* WRITTEN PROBLEM *
Give back exactly the lines running from the line that holds "Recreate this scene" through the line that holds "from mathutils import Vector, Matrix", ends included, and no other lines.

━━ GIVEN RECORDS

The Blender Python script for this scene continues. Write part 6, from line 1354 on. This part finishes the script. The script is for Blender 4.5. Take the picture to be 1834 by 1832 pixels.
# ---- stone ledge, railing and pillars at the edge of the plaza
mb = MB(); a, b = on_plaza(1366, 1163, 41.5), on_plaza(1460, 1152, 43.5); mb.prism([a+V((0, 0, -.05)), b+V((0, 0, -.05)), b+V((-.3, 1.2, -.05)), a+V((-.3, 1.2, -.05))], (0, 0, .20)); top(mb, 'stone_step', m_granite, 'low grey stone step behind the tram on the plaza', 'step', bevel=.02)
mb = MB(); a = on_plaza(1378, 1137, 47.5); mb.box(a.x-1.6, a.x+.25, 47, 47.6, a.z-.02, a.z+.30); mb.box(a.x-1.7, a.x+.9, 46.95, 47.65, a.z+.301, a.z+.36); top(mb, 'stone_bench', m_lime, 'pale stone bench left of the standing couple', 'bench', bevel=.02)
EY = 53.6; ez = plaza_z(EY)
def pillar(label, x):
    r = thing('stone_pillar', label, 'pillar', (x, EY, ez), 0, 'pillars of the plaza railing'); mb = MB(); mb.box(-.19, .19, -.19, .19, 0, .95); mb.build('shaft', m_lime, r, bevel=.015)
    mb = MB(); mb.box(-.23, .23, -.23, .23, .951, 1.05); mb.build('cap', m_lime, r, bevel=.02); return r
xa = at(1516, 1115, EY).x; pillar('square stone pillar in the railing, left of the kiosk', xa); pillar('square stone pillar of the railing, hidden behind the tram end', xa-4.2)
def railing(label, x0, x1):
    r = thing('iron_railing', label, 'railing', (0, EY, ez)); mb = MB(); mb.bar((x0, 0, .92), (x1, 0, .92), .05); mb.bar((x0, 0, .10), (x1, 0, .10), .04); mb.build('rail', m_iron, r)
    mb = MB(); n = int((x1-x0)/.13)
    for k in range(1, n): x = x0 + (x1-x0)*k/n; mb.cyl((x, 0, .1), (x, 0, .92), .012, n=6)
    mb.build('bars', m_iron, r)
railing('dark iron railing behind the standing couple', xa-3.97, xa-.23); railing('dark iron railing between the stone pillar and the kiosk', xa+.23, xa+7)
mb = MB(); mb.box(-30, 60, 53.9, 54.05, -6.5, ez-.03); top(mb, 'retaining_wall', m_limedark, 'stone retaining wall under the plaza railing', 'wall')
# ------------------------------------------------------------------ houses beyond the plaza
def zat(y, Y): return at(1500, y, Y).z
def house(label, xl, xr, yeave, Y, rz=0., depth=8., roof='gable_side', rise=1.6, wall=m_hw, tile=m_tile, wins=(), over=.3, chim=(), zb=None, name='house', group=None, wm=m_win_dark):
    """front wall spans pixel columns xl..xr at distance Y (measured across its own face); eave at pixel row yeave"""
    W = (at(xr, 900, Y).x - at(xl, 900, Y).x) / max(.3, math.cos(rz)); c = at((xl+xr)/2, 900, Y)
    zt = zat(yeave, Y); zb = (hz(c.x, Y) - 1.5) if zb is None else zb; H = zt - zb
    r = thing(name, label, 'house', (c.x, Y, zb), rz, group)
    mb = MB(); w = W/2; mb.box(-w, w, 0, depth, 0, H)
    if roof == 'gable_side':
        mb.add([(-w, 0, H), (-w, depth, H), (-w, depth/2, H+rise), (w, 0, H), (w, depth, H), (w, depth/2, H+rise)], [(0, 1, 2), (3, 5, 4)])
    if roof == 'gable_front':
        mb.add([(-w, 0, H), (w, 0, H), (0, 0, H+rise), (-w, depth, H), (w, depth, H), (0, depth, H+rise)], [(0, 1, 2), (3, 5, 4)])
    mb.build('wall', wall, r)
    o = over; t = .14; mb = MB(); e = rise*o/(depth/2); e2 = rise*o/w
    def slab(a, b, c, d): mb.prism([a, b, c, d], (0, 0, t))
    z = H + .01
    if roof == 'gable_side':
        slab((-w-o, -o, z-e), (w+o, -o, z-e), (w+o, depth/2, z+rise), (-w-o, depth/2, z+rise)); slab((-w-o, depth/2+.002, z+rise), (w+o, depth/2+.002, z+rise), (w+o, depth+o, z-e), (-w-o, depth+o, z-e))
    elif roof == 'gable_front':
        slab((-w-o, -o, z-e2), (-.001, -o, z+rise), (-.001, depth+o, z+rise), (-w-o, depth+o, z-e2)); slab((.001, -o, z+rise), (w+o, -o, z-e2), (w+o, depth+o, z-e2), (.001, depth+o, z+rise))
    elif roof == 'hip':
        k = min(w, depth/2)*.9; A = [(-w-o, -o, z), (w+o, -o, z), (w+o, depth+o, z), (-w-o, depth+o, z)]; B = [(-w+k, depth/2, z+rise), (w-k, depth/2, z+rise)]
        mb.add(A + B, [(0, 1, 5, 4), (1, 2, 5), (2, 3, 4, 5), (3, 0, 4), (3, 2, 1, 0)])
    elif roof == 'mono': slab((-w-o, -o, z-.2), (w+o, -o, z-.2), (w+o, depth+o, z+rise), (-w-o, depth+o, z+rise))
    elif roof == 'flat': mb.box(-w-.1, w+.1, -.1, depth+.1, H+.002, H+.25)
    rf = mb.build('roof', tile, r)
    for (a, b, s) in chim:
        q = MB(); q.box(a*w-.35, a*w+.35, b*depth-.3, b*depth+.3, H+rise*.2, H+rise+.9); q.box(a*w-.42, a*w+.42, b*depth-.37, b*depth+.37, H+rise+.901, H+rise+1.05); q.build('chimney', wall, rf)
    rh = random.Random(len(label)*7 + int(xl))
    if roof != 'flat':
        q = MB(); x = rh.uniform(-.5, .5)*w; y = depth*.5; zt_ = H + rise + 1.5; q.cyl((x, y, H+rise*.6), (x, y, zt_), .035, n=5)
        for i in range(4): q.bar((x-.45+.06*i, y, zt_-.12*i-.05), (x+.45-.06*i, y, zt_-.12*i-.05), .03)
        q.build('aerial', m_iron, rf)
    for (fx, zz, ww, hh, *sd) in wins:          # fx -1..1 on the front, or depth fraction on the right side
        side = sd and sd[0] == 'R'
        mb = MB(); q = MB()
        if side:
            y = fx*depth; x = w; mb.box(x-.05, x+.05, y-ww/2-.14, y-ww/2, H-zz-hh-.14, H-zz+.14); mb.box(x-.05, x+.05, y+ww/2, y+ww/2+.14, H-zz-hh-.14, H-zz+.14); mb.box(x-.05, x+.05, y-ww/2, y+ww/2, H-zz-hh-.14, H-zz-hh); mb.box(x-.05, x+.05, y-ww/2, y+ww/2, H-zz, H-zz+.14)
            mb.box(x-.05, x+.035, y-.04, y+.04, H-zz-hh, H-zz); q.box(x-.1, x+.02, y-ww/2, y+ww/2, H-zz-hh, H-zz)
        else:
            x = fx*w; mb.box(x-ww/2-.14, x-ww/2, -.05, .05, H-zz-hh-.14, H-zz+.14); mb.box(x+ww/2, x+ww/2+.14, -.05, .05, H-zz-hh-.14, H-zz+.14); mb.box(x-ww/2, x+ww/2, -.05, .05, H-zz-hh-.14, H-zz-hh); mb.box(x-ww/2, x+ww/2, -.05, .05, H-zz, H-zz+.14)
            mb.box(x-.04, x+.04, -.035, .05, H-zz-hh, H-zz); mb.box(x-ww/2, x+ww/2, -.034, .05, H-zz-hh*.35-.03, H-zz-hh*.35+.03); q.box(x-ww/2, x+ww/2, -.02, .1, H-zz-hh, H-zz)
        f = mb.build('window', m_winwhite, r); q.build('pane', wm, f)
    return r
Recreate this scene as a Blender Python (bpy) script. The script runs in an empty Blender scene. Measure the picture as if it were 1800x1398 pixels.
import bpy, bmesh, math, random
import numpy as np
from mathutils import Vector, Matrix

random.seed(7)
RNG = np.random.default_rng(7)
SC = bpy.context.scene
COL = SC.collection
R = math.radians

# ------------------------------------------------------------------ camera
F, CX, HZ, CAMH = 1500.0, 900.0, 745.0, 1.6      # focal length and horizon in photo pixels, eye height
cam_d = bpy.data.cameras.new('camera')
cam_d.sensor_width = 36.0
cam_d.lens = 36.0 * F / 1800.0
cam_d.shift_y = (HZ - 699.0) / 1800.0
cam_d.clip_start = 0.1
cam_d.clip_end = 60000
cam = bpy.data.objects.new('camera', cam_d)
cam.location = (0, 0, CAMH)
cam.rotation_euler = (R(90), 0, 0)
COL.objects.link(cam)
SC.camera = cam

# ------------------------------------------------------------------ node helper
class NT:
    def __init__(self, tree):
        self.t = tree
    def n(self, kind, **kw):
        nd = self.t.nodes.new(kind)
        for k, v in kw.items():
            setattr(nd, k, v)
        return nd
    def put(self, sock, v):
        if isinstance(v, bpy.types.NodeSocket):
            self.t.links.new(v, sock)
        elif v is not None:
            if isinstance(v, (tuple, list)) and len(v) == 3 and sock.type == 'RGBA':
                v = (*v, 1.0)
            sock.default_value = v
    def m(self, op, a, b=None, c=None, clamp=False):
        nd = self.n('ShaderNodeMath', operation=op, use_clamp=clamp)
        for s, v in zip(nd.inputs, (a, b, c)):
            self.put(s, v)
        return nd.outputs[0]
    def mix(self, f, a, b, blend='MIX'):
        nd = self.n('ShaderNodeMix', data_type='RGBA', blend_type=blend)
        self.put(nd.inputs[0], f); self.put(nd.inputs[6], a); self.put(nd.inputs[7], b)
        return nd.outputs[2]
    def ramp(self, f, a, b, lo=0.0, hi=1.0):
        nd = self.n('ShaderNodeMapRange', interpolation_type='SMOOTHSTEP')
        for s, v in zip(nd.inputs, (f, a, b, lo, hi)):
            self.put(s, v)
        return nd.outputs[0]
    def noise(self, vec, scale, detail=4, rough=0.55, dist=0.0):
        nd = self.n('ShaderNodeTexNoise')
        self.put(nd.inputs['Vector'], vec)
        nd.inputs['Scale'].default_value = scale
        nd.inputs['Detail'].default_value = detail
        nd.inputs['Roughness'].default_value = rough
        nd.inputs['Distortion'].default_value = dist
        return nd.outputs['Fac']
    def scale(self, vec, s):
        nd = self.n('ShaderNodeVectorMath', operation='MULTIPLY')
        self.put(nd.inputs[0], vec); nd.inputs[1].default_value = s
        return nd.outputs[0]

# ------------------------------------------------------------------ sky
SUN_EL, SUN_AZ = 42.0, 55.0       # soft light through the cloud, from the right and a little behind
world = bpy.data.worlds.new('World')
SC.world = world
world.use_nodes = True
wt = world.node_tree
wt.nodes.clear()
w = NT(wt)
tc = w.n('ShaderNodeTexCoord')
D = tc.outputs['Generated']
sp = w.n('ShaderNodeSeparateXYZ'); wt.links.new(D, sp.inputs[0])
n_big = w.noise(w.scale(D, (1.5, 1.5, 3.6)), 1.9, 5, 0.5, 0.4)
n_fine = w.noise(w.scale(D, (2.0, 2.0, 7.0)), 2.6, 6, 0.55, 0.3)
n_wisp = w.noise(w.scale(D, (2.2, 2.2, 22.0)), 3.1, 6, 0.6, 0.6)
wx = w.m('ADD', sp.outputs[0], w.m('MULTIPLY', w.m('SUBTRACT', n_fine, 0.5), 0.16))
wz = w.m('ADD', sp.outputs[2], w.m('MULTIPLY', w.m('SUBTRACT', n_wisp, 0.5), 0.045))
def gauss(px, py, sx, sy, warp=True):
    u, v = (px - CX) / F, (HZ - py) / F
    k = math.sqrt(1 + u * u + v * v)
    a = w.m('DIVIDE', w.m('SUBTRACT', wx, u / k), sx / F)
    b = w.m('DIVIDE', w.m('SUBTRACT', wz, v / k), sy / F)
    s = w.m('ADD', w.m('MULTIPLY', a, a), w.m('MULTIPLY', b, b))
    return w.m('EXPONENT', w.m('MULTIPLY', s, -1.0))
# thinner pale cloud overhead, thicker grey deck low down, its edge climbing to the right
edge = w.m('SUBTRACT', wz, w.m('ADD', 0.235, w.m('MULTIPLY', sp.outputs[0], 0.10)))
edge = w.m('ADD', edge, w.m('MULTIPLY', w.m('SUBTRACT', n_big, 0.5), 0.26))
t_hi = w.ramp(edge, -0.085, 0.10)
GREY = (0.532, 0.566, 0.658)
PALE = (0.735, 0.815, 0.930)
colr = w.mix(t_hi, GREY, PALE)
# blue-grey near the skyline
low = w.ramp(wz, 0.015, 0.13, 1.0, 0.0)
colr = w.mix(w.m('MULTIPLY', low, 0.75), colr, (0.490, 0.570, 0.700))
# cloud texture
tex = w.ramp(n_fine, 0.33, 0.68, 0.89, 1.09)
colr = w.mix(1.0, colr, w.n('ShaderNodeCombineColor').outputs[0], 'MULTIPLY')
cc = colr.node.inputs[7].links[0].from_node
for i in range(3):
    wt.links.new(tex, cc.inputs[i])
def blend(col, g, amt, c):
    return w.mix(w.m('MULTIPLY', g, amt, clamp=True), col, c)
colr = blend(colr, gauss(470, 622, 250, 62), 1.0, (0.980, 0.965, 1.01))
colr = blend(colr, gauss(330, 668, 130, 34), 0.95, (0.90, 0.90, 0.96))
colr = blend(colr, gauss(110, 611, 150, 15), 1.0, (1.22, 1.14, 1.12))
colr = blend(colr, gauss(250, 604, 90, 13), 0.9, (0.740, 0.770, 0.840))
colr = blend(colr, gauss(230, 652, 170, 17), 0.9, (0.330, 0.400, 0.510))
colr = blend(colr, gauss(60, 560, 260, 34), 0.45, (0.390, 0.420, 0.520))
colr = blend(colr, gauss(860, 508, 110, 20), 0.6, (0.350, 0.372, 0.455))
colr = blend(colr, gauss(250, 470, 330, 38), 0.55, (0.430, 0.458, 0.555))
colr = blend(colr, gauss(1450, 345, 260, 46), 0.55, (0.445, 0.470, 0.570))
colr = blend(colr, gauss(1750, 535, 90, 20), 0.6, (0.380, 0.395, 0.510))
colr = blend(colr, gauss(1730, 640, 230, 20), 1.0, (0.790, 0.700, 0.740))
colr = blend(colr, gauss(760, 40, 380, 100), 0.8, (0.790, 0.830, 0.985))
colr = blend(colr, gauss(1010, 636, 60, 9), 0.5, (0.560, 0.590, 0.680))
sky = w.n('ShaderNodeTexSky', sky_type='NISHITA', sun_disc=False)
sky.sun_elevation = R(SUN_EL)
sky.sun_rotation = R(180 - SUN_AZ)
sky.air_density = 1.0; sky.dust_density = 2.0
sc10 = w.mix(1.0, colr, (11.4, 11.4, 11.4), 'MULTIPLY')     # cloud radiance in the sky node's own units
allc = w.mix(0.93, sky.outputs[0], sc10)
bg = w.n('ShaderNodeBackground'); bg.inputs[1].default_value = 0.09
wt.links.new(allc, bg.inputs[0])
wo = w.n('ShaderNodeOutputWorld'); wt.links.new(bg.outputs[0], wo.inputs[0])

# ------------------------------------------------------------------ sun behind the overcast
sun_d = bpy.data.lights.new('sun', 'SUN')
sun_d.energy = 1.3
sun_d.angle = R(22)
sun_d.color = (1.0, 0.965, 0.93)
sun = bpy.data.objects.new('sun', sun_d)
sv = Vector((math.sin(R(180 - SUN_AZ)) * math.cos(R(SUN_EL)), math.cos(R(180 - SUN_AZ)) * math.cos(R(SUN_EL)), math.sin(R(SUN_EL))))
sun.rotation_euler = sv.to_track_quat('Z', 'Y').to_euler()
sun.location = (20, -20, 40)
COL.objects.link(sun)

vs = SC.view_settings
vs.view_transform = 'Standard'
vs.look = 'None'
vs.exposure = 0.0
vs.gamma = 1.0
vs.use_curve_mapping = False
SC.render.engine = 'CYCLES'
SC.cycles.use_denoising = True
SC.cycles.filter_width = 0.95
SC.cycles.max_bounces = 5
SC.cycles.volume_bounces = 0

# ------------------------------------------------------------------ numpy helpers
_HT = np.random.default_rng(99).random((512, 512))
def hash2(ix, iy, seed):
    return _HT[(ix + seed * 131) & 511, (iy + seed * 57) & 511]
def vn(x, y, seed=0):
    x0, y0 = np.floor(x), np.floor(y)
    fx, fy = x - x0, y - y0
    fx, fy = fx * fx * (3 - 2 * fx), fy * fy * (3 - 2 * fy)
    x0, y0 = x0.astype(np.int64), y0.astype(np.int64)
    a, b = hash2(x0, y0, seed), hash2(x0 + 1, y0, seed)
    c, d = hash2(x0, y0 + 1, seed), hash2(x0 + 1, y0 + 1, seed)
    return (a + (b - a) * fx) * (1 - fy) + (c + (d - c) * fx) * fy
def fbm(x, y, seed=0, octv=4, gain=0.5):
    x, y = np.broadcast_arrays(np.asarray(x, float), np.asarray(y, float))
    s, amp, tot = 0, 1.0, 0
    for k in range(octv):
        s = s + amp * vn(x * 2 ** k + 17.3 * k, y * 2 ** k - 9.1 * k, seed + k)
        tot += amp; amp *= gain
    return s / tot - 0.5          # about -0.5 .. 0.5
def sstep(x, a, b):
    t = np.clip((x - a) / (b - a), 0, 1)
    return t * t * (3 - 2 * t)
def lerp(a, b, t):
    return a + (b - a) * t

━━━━

* RESULT FOR THIS EXERCISE *
Recreate this scene as a Blender Python (bpy) script. The script runs in an empty Blender scene. Measure the picture as if it were 1800x1398 pixels.
import bpy, bmesh, math, random
import numpy as np
from mathutils import Vector, Matrix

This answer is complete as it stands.